1 Introduction
Over the past decade information technology environments have become increasingly complex as organizations grapple with accelerating technology advances and rapid migration of social mores. Organizations are increasingly seeking solutions that permit line-of-business applications to access corporate data while ensuring access is both appropriate and authorized; adhering to appropriate regulation is expected.
Smartphones are now the predominant end-user device. In the past, when a user’s access was from a PC on company premises, it was relatively easy to secure access to corporate data but now there is a requirement to manage access from coffee shops, via a highly portable device with a tendency to be lost or stolen.
AI programs with a rapacious appetite for data often use APIs to diverse applications and data repositories, adding a requirement for sophisticated key or token management to the access control task. Developers are often left to their own devices with inadequate direction on how to secure and monitor API activity; a policy-based authorization service can significantly mitigate this vulnerability.
Corporate applications increasingly reside in various hybrid environments, from on-prem applications at one end of the spectrum to containerized cloud environments on the other, all with the need to access company data. This diverse environment makes consistent access control even more difficult to achieve.

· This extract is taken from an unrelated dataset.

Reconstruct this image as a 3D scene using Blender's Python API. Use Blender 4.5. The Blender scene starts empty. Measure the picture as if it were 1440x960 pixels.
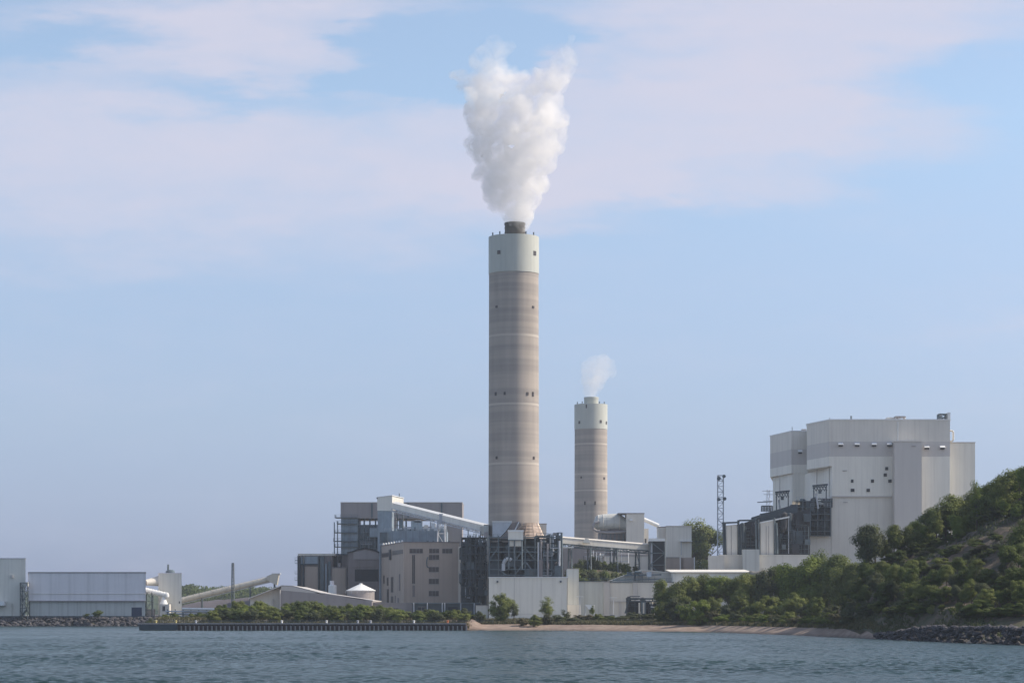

The accelerating complexity of IT environments is fueling the adoption of Authorization services, as opposed to more simple role-based access control environments. While ‘role’ is an important attribute, for instance, the Chief Financial Officer gets wider access to corporate applications than an Accounts Payable Clerk, these days a finer-grained access framework is needed. Additional personal attributes must typically be evaluated. Has a user been trained on the application they are trying to access? Is an access request coming from a user currently traveling in China? Is a user’s behavioral analysis risk score adequate for the application being accessed?
Device attributes must also be evaluated. Is the smartphone password-protected? Has the device been jailbroken? Is the corporate data container installed?
In an environment with such complexity an Authorization service is typically employed to facilitate fine-grained, context-aware, access control with centralized administration for consistent application of policy.
An outline of Symphonic’s solution is as follows:
- Policy Enforcement Point
A facility to allow an application to apply the result of a request for an access control decision when a user seeks access to a protected resource. For legacy systems the PEP is a few lines of code inserted into the application but increasingly APIs are being used to request access and receive the response from the decision point. - Policy Decision Point
The core of the authorization service that queries the appropriate data sources to form an access control decision, and evaluates a request against the policies established by the business to determine the correct decision for user access to a requested resource. - Policy Information Orchestration
The facility that ensures the data returned to the decision point query is sourced from the correct repository and is combined or transformed where necessary to allow a policy to be appropriately evaluated. - Policy Information Point
Typically, one or more data repositories that contain the identity or other attributes and contextual information needed to make a decision regarding the requested access. - Policy Administration Point
The facility that allows access-control policy to be defined. The UI must accommodate the intended user-base, for technical staff a programming interface is typically used, for a business user a natural language expression builder is more appropriate.
The way in which these components support the requirements of the relying applications is critical to the success of an authorization service. The “Trust Framework” for each Symphonic deployment is configured to the client’s environment. Symphonic provide interfaces to attribute repositories and credential stores, and integration packages for specific industry risk-scoring services are also offered.